Гюстав Лебон – а после него то же самое говорили многие социологи – утверждал, что «война служит противоядием для аномии или упадка, она восстанавливает солидарность». Может быть, этим объясняется то, почему интеллектуалы вообще приветствовали войну: для людей, отделенных от остальных частей общества из-за их образования и особых интересов, война сулила шанс «воссоединения» с другими.
В 1914 году
, говорит Стомберг, сложилась уникальная ситуация, такого не было раньше и не могло повториться: «это был момент роста сознания», где самым значимым мотивом была «сырая реальность» возвращения чувства единения между людьми.

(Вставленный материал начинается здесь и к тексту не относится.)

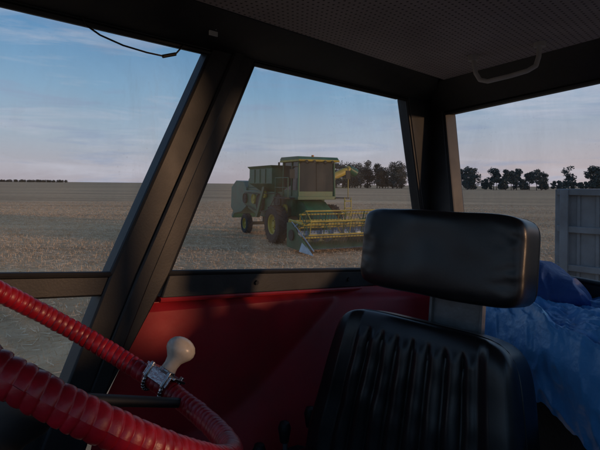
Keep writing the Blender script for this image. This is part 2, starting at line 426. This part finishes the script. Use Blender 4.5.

Для многих, говорит он, психологические истоки войны не были злокачественными: скорее это была «сильная жажда обрести идентичность, единство с людьми, направление в жизни – позитивные и сами по себе достойные цели, которые были извращены и привели не туда, но сохранили свое благое происхождение».[362]Дух 1914 года был «противоядием для аномии, порожденной разрушительным действием некоторых сил в недавнем прошлом – сил урбанизации, капитализма и технологии, которые разорвали древние связи между людьми и привели их к кризису в социальных отношениях».[363]
Однако это противоядие обошлось людям слишком дорого, так что мы до сих пор ищем для него жизнеспособную альтернативу.